* Scenes as source code *
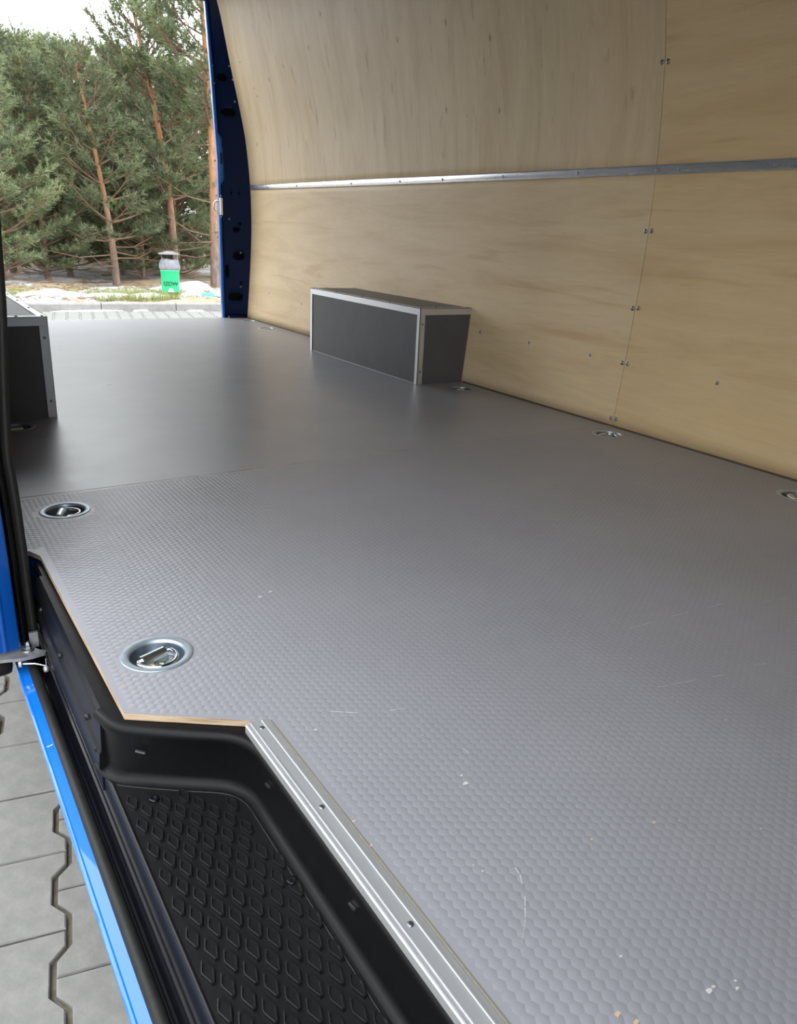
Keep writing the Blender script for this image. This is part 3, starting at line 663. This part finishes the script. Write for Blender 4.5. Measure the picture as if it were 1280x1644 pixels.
# ------------------------------------------------------------------ litter bin
lb = empty('litter_bin', (3.70,12.2,GZ+.08), R(-14)); tag(lb, 'green litter bin with grey bag and canopy lid on a post', 'bin')
GREEN = mat('green_enamel', (.02,.46,.2), .4, 0, .5, .3)
BAG = mat_noisy('grey_bin_liner', (.12,.125,.14), (.3,.3,.33), 9, .45, .4, .01)
LID = mat_noisy('weathered_sheet_metal', (.13,.13,.125), (.2,.195,.185), 10, .6, .1, .002)
bb = MB(); sec = lambda s, d: [(s*.135*math.copysign(abs(math.cos(a))**.45, math.cos(a)), d*.11*math.copysign(abs(math.sin(a))**.45, math.sin(a))) for a in np.linspace(0, 2*math.pi, 33)[:-1]]
rows = []
for z, s in [(.10,.9), (.105,.93), (.12,.94), (.4,1.0), (.405,1.03), (.42,1.03), (.42,.98), (.36,.96)]: rows.append([(x, y, z) for x, y in sec(s, s)] + [(sec(s, s)[0][0], sec(s, s)[0][1], z)])
bb.grid(rows).add([(x, y, .1) for x, y in sec(.9,.9)], [tuple(range(32))]); bin_body = bb.build('bin_body', GREEN, lb)
lg = MB(); rows = []
for z, s, w in [(.37,.85,0), (.41,.92,.0), (.424,1.05,.02), (.45,1.09,.05), (.49,1.06,.06), (.53,.99,.07), (.56,.9,.08), (.575,.72,.1), (.57,.5,.1)]:
    row = []
    for q, (x, y) in enumerate(sec(s, s)): kk = 1 + w*math.sin(q*2.4+z*20); row.append((x*kk, y*kk, z + w*.12*math.sin(q*1.7)))
    rows.append(row + [row[0]])
lg.grid(rows).build('bin_liner', BAG, lb)
MB().tube([(.05,.125,-.12), (.05,.125,.66)], .022, 10).build('post', mat('black_post', (.012,.012,.012), .5), lb)
MB().box(.01, .11, .075, .15, -.12, .1).build('foot', mat('black_foot', (.01,.01,.01), .6), lb)
ld = MB(); ld.add([(-.15,-.13,.64),(.15,-.13,.64),(.15,.17,.64),(-.15,.17,.64),(-.15,-.13,.65),(.15,-.13,.65),(.15,.17,.65),(-.15,.17,.65),(-.03,-.02,.685),(.05,-.02,.685),(.05,.06,.685),(-.03,.06,.685)],
    [(3,2,1,0),(0,1,5,4),(1,2,6,5),(2,3,7,6),(3,0,4,7),(4,5,9,8),(5,6,10,9),(6,7,11,10),(7,4,8,11),(8,9,10,11)]); ld.build('lid', LID, lb)
MB().tube([(-.1,.0,.5),(-.11,.0,.64)], .006, 6).tube([(.1,.0,.5),(.11,.0,.64)], .006, 6).build('lid_stay', LID, lb)
fc = bpy.data.curves.new('lettering', 'FONT'); fc.body = 'IZDW'; fc.size = .078; fc.offset = .0012; fc.align_x = 'CENTER'; fc.extrude = .001
ft = bpy.data.objects.new('lettering', fc); COL.objects.link(ft); dg = bpy.context.evaluated_depsgraph_get()
fm = bpy.data.meshes.new_from_object(ft.evaluated_get(dg), depsgraph=dg); bpy.data.objects.remove(ft)
fm.materials.clear(); fm.materials.append(mat('dark_print', (.01,.05,.03), .6)); o = obj('lettering', fm, bin_body, (0.0,-.1135,.2)); o.rotation_euler = (R(88),0,0)
MB().prism([(-.05,.105),(.05,.105),(.03,.15),(-.02,.165),(-.035,.14)], 'y', -.109, -.105).build('sticker', mat('pale_sticker', (.4,.55,.48), .6), bin_body)

# ------------------------------------------------------------------ pines
def bark():
    m = mat('pine_bark', (.3,.16,.08), .9); v = coords(m, (1,1,.35)); f = noise(m, v, 14, 6, .65); n, l, b = nodes(m)
    sepa = n.new('ShaderNodeSeparateXYZ'); t = n.new('ShaderNodeTexCoord'); l.new(t.outputs['Object'], sepa.inputs[0])
    mr = n.new('ShaderNodeMapRange'); mr.inputs['From Min'].default_value = .4; mr.inputs['From Max'].default_value = 2.4; l.new(sepa.outputs['Z'], mr.inputs['Value'])
    lo = ramp(m, f, [(.3, (.09,.06,.045)), (.7, (.24,.18,.14))]); hi = ramp(m, f, [(.3, (.26,.12,.055)), (.7, (.48,.25,.12))])
    setc(m, mixc(m, mr.outputs['Result'], lo, hi)); bump(m, f, .6, .02); return m
def needles(name, a, b_):
    m = mat(name, a, .65, 0, .3); n, l, b = nodes(m); v = coords(m); f = noise(m, v, 1.6, 4); oi = n.new('ShaderNodeObjectInfo')
    c = ramp(m, f, [(.32, a), (.68, b_)]); hs = n.new('ShaderNodeHueSaturation'); mr = n.new('ShaderNodeMapRange'); mr.inputs['To Min'].default_value = .75; mr.inputs['To Max'].default_value = 1.25
    l.new(oi.outputs['Random'], mr.inputs['Value']); l.new(mr.outputs['Result'], hs.inputs['Value']); l.new(c, hs.inputs['Color']); setc(m, hs.outputs['Color']); return m
BARK = bark(); TWIG = mat('twig_bark', (.19,.12,.075), .9)
NEEDLE = needles('pine_needles', (.10,.135,.075), (.19,.22,.105))
def pine_meshes(seed, H, crown0, spread, lean, bare=0):
    r = np.random.default_rng(seed); tv = MB(); bv = MB(); A = []; B = []     # A, B: shoot starts and ends
    segs = 14; ph = r.uniform(0, 6); P = []
    for i in range(segs+1):
        t = i/segs; P.append(Vector((lean[0]*t*t*H + .05*math.sin(4*t+ph)*t*H*.3, lean[1]*t*H, t*H)))
    r0 = .03 + .009*H
    tv.tube(P, [r0*(1-.88*(i/segs)) + .006 for i in range(segs+1)], 9)
    def at(t): k = min(segs-1, int(t*segs)); return P[k].lerp(P[k+1], t*segs-k)
    z = crown0; ang = r.uniform(0, 6)
    whorl = 0
    while z < H-.1:
        t = z/H; rel = (z-crown0)/(H-crown0)
        L = spread*(1-rel)**.75*(.6+.4*min(1, rel*5)) + .22
        nb = int(r.integers(4, 7))
        for k in range(nb):
            a = ang + 2*math.pi*k/nb + r.uniform(-.35,.35); el = r.uniform(.05,.35) + rel*.75; Lb = L*r.uniform(.7,1.15)
            o = at(min(.999, max(0, t + r.uniform(-.012,.012)))); d = Vector((math.cos(a)*math.cos(el), math.sin(a)*math.cos(el), math.sin(el)))
            pts = []; n = 6
            for q in range(n+1):
                u = q/n; pts.append(o + d*Lb*u + Vector((0,0,1))*(Lb*(.28*u*u - .12*u)))
            bv.tube(pts, [(.008+.010*Lb)*(1-.8*q/n)+.002 for q in range(n+1)], 5, cap=False)
            side = d.cross(Vector((0,0,1))).normalized()
            m = max(4, int(Lb*9.5)); A.append(pts[-2]); B.append(pts[-1] + (pts[-1]-pts[-2])*.6)
            for q in range(m):
                u = .3 + .7*q/m + r.uniform(-.03,.03); u = min(u, .98); kq = min(n-1, int(u*n)); b0 = pts[kq].lerp(pts[kq+1], u*n-kq); s = 1 if q % 2 else -1
                tl = (.2 + .45*Lb*(1-u))*r.uniform(.7,1.2); dirv = (d*.75 + side*s*r.uniform(.5,1.0) + Vector((0,0,r.uniform(.05,.55)))).normalized()
                e0 = b0 + dirv*tl; bv.tube([b0, b0.lerp(e0,.5)+Vector((0,0,.01)), e0], [.006,.005,.003], 4, cap=False)
                A.append(b0 + dirv*max(0, tl-.28)); B.append(e0 + dirv*.05)
                if tl > .3:
                    for s2 in (-1, 1):
                        d2 = (dirv*.7 + side.cross(dirv)*s2*.35 + side*s2*.5 + Vector((0,0,.3))).normalized(); mb_ = b0 + dirv*tl*.5; A.append(mb_); B.append(mb_ + d2*.24*r.uniform(.8,1.2))
        z += r.uniform(.24,.36)*(1.05 if rel < .6 else .8); ang += 1.1; whorl += 1
    top = P[-1]
    for q in range(5):
        a = q*1.26; A.append(top - Vector((0,0,.25))); B.append(top + Vector((.16*math.cos(a)*(q > 0), .16*math.sin(a)*(q > 0), .22+.1*(q == 0))))
    # dead lower twigs
    for q in range(bare):
        zz_ = r.uniform(min(.3, crown0*.5), crown0); o = at(zz_/H); a = r.uniform(0, 6.28); Lb = r.uniform(.5, 1.3); el = r.uniform(-.1,.35)
        d = Vector((math.cos(a)*math.cos(el), math.sin(a)*math.cos(el), math.sin(el))); mid = o + d*Lb*.5 + Vector((0,0,-.04)); e0 = o + d*Lb + Vector((0,0,.1))
        bv.tube([o, mid, e0], [.014,.009,.003], 5, cap=False)
        for s in (-1,1): bv.tube([mid, mid + d*.3 + Vector((-d.y, d.x, .2))*.25*s], [.006,.002], 4, cap=False)
    # needles, one thin triangle each
    A = np.array([tuple(p) for p in A]); B = np.array([tuple(p) for p in B]); ns_ = len(A); K = 34
    ax = B - A; Ln = np.linalg.norm(ax, axis=1, keepdims=True); axn = ax/np.maximum(Ln, 1e-6)
    u = r.uniform(0, 1, (ns_, K, 1)); base = A[:,None] + ax[:,None]*u
    rd = r.normal(0, 1, (ns_, K, 3)); rd -= (rd*axn[:,None]).sum(2, keepdims=True)*axn[:,None]; rd /= np.linalg.norm(rd, axis=2, keepdims=True)
    dr = axn[:,None]*.75 + rd*.75; dr /= np.linalg.norm(dr, axis=2, keepdims=True)
    ln = r.uniform(.07,.12,(ns_, K, 1)); tip = base + dr*ln
    wv = np.cross(dr, r.normal(0, 1, (ns_, K, 3))); wv /= np.linalg.norm(wv, axis=2, keepdims=True); wv *= .0065
    V = np.stack([base-wv, base+wv, tip], 2).reshape(-1, 3); nt = len(V)//3
    me = bpy.data.meshes.new('foliage'); me.vertices.add(len(V)); me.vertices.foreach_set('co', V.ravel()); me.loops.add(len(V)); me.loops.foreach_set('vertex_index', np.arange(len(V)))
    me.polygons.add(nt); me.polygons.foreach_set('loop_start', np.arange(nt)*3); me.update(calc_edges=True); me.materials.append(NEEDLE)
    return tv.mesh('trunk', BARK), bv.mesh('branches', TWIG), me
KH = [3.6, 5.3, 6.2, 4.0, 5.0]
KINDS = [pine_meshes(1, 3.6, .75, 1.15, (-.13,.0), 8), pine_meshes(2, 5.3, 1.5, 1.35, (-.115,0), 12), pine_meshes(3, 6.2, 2.7, 1.35, (-.02,0), 18),
         pine_meshes(4, 4.0, .25, 1.35, (.02,0), 3), pine_meshes(5, 5.0, .3, 1.5, (-.03,.02), 4)]
def pine(k, x, y, label, group, rz=0, h=5.0):
    s = h/KH[k]; t = empty('pine_tree', (x, y, GZ+.06), rz); t.scale = (s, s, s); tag(t, label, 'tree', group)
    a, b, c = KINDS[k]; obj('trunk', a, t); obj('branches', b, t); tag(obj('foliage', c, t), kind='stuff')
    return t
FR = 'pines along the forest edge'
pine(0, 3.58, 15.0, 'pine with orange trunk leaning left, left of the litter bin', FR, 0, 3.6)
pine(1, 4.80, 15.5, 'tall pine rising directly behind the green litter bin', FR, 0, 5.3)
pine(2, 5.27, 14.6, 'tall straight orange pine trunk next to the blue pillar', FR, 0, 6.2)
pine(3, 4.26, 15.7, 'slim young pine between the leaning pine and the litter bin', FR, 1.2, 2.4)
pine(4, 2.55, 15.6, 'bushy light green pine at the left above the shadowed wheel box', FR, .4, 3.5)
pine(3, 1.75, 14.9, 'low bushy pine at the far left edge of the view', FR, 2.2, 3.4)
pine(3, 5.1, 16.2, 'short dense pine between the two tall orange trunks', FR, 3.1, 2.6)
BK = 'pines deeper in the forest'
for i, (k, x, y, rz, h) in enumerate([(4,3.15,16.8,2.0,3.90), (4,4.25,17.2,4.0,4.01), (4,5.35,17.4,1.0,4.04), (4,6.4,17.0,3.0,3.98), (3,2.9,18.6,3.3,4.20), (4,4.7,19.2,2.4,4.34),
        (4,6.2,19.6,5.0,4.40), (3,3.6,20.3,.5,4.40), (4,5.4,21.2,1.4,4.67), (2,7.4,21,3.7,4.63), (3,2.2,17.2,5.2,4.01), (3,.6,16.5,1.9,3.0), (3,-.8,15.6,.7,2.6), (3,-2.4,17,2.6,2.8), (4,7.6,16.6,5.5,3.91),
        (1,8.8,18,4.4,4.14), (3,-4.2,16.2,3.2,2.8), (3,4.0,22.8,2.2,4.90), (4,6.6,23.4,.2,5.03), (3,5.0,24.2,1.2,5.16), (3,3.3,23.5,4.2,4.80), (4,4.5,26.5,3,5.54)]):
    pine(k, x, y, 'pine standing further back in the forest behind the front row', BK, rz, h)
for i, (k, x, y, rz, h) in enumerate([(4,-7.5,-3.5,.3,5.2), (3,-7.9,-.8,1.3,4.8), (4,-7.2,1.6,2.3,5.4), (1,-7.8,3.9,3.3,5.6), (4,-7.4,6.3,4.3,5.0), (3,-8.0,8.7,5.3,5.0), (4,-7.2,11.2,.9,5.2)]):  # out of view, added to shade the upper plywood
    pine(k, x, y, 'unseen pine in the row added along the side of the yard opposite the sliding door', 'unseen pines beside the yard', rz, h)
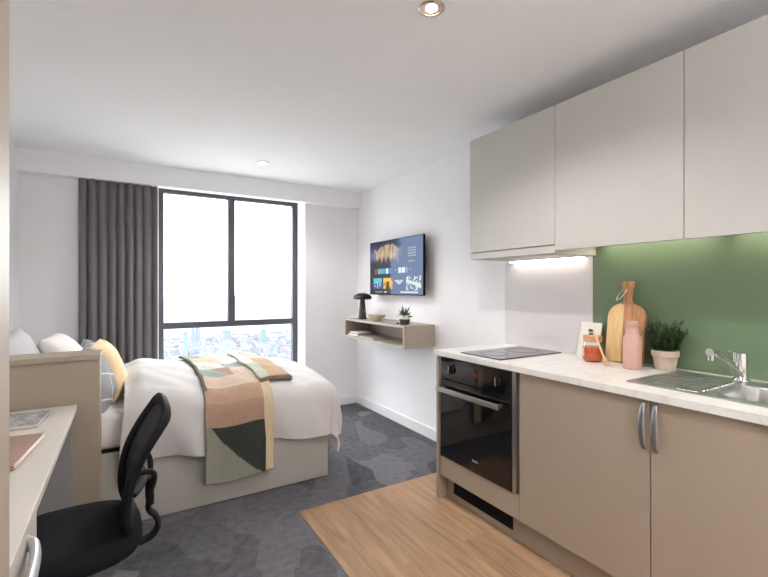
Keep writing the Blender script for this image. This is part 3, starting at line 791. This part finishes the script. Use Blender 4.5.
# tap
tx, ty, tz = 2.140, .729, WT+.005
tap = thing('kitchen_tap', (tx, ty, tz), 'chrome mixer tap standing behind the sink bowl', 'tap')
MB().lathe([(.030, tz), (.030, tz+.006), (.024, tz+.012), (.022, tz+.035)], (tx, ty, 0), 32).build('base', M['chrome'], tap)
MB().lathe([(.021, tz+.03), (.0215, tz+.105), (.020, tz+.112), (.0, tz+.113)], (tx+.002, ty, 0), 32).build('body', M['chrome'], tap)
s0, s1 = Vector((tx-.012, ty+.002, tz+.022)), Vector((tx-.215, ty+.012, tz+.122))
spt = MB().tube([s0.lerp(s1, i/10)+Vector((0, 0, .010*math.sin(i/10*PI))) for i in range(11)], [.017-.005*(i/10) for i in range(11)], 16).build('spout', M['chrome'], tap)
MB().cyl(s1+Vector((.018, 0, .006)), s1+Vector((-.035, 0, .012)), .013, .014).cyl(s1+Vector((-.022, 0, .010)), s1+Vector((-.022, 0, -.020)), .0115, .010).build('spray_head', M['chrome'], spt)
MB().tube([(tx-.002, ty, tz+.075), (tx-.042, ty+.004, tz+.085), (tx-.046, ty+.004, tz+.118)], .008, 12).tube([(tx-.040, ty+.004, tz+.118), (tx-.085, ty+.008, tz+.126)], [.008, .006], 12, rz=[.005, .0035]).build('lever', M['chrome'], tap)

# ------------------------------------------------------------------ things on the worktop
Z = WT+.0005
# chopping board leaning on the green splashback
cb = thing('chopping_board', (2.13, 1.20, Z), 'two-tone wooden chopping board leaning on the green splashback', 'chopping board')
H = .415
def board_outline(side):
    p = []
    hw, sh = .099, .300
    # right half outline from bottom to top (x>=0)
    p += [(0, 0), (hw-.008, 0), (hw, .008), (hw, sh-.075)]
    for k in range(1, 9): a = k/8*PI/2*.92; p.append((hw-.072*(1-math.cos(a)), sh-.075+.074*math.sin(a)))
    p += [(.024, sh+.004), (.019, sh+.018), (.0185, sh+.040), (.026, sh+.075), (.033, H-.016), (.032, H-.005), (.025, H), (0, H)]
    return p
ang = math.radians(6)
BM_ = Matrix.Translation((2.178, 1.222, Z+.0025)) @ Matrix.Rotation(-PI/2-.06, 4, 'Z') @ Matrix.Rotation(PI/2-ang, 4, 'X') 
ro = board_outline(1); seam = -.028
bd = MB()
lt = MB()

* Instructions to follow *
Your task is to quote exactly the lines beginning with the one that contains "Use Blender 4.5." and ending with the one that contains "rz=[.005, .0035]).build('lever', M['chrome'], tap)", with nothing left out or added.

* Exercise result *
Keep writing the Blender script for this image. This is part 3, starting at line 791. This part finishes the script. Use Blender 4.5.
# tap
tx, ty, tz = 2.140, .729, WT+.005
tap = thing('kitchen_tap', (tx, ty, tz), 'chrome mixer tap standing behind the sink bowl', 'tap')
MB().lathe([(.030, tz), (.030, tz+.006), (.024, tz+.012), (.022, tz+.035)], (tx, ty, 0), 32).build('base', M['chrome'], tap)
MB().lathe([(.021, tz+.03), (.0215, tz+.105), (.020, tz+.112), (.0, tz+.113)], (tx+.002, ty, 0), 32).build('body', M['chrome'], tap)
s0, s1 = Vector((tx-.012, ty+.002, tz+.022)), Vector((tx-.215, ty+.012, tz+.122))
spt = MB().tube([s0.lerp(s1, i/10)+Vector((0, 0, .010*math.sin(i/10*PI))) for i in range(11)], [.017-.005*(i/10) for i in range(11)], 16).build('spout', M['chrome'], tap)
MB().cyl(s1+Vector((.018, 0, .006)), s1+Vector((-.035, 0, .012)), .013, .014).cyl(s1+Vector((-.022, 0, .010)), s1+Vector((-.022, 0, -.020)), .0115, .010).build('spray_head', M['chrome'], spt)
MB().tube([(tx-.002, ty, tz+.075), (tx-.042, ty+.004, tz+.085), (tx-.046, ty+.004, tz+.118)], .008, 12).tube([(tx-.040, ty+.004, tz+.118), (tx-.085, ty+.008, tz+.126)], [.008, .006], 12, rz=[.005, .0035]).build('lever', M['chrome'], tap)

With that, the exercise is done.